Recentemente, o Senado francês aprovou uma lei pioneira que restringe o crescimento da chamada ultra-fast fashion, especialmente plataformas online asiáticas que fizeram sucesso crescente nos últimos anos. A proposta já havia sido aprovada em 2024 pela Assembleia, mas a versão final criou uma distinção clara entre “ultra-fast” e fast fashion “clássico”, sendo que somente os primeiros recebem restrições mais duras. Entenda essa diferença e como esta lei deve impactar o futuro da moda e seu futuro mais sustentável.
Propósito fashion + sustentabilidade
A nova legislação impõe taxas ambientais por peça vendida, chegando a €5 por item, com incremento até €10 até 2030, ou até 50% do valor do produto. O objetivo? Desincentivar o consumo desenfreado e ressarcir parte do impacto ecológico causado por peças de custo quase simbólico.
Além disso, a lei proíbe a publicidade de marcas ultra-fast fashion a partir de 2025, exigindo também que sites exibam informações claras sobre impacto ambiental dos produtos. A multa pode ser alta — até €100 mil por infração.
No que diz respeito ao ultra-fast fashion, a lei reconhece principalmente as lojas online asiáticas que colocam em suas roupas um baixo preço. Já as fast fashion, que não serão taxadas dessa maneira, são as empresas que possuem lojas físicas e uma fiscalização maior de sua produção.
A indústria no espelho
A indústria têxtil é responsável por cerca de 10% das emissões globais de CO₂ e polui 20% da água potável do planeta, segundo dados do governo francês. A Chambre Nationale de l’Habillement destaca que essas medidas resgatam competitividade para negócios locais prejudicados pela avalanche de produtos ultra-baratos.
O texto teve votação unânime na Assembleia, uma demonstração de consenso nacional, e passou ao Senado para implementação nos próximos meses. Cá dentro, ouviu-se críticas quanto ao tratamento diferenciado dado a marcas como Zara e H&M, consideradas fast fashion “menos agressivas” no comparativo, além de preocupações sobre o impacto nos consumidores de baixa renda e nas pequenas empresas.
A China reagiu. A Shein, por exemplo, argumentou que seus modelos são mais sustentáveis do que parecem e chegou a investir em lobby pesado na França, contratando ex-políticos e divulgando campanhas de imagem, em um esforço para mudar a percepção pública.
Um movimento global: a França será o exemplo a ser seguido?
Diversos países ao redor do mundo têm adotado medidas concretas para conter os impactos ambientais da fast fashion, reforçando um movimento global em prol de uma indústria da moda mais sustentável. Na Suécia, por exemplo, o governo reduziu impostos para serviços de conserto de roupas, incentivando a população a optar por reparar ao invés de descartar peças, além de se posicionar de forma ativa nos debates da União Europeia sobre consumo consciente.
Na Espanha, uma lei de resíduos proíbe o descarte de roupas não vendidas, obrigando as empresas a direcionar essas peças para reciclagem, doação ou reaproveitamento.
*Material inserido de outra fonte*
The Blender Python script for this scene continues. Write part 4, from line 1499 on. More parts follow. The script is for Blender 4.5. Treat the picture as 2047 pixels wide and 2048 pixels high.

Já o Reino Unido, após denúncias graves contra marcas como a Boohoo, passou a discutir a responsabilização legal das marcas por suas cadeias de produção e propôs a criação de selos que informem o impacto ambiental das peças.
A Austrália também avançou com a implementação de um programa nacional que pretende reduzir em 20% o impacto ambiental do setor têxtil até 2030, com foco em design sustentável e economia circular. No plano coletivo, a União Europeia lançou em 2022 uma estratégia ambiciosa que visa tornar todos os produtos têxteis vendidos no bloco recicláveis, duráveis e livres de substâncias tóxicas, além de estabelecer diretrizes para combater o greenwashing.
Moda e consumo com propósito
Com essa lei, a França se posiciona como pioneira no enfrentamento ao modelo ultraconsumista da moda. A indústria — especialmente no segmento fast fashion — é desafiada a ser mais transparente, responsável e menos descartável. E o público, por sua vez, é convidado a repensar seus hábitos de consumo.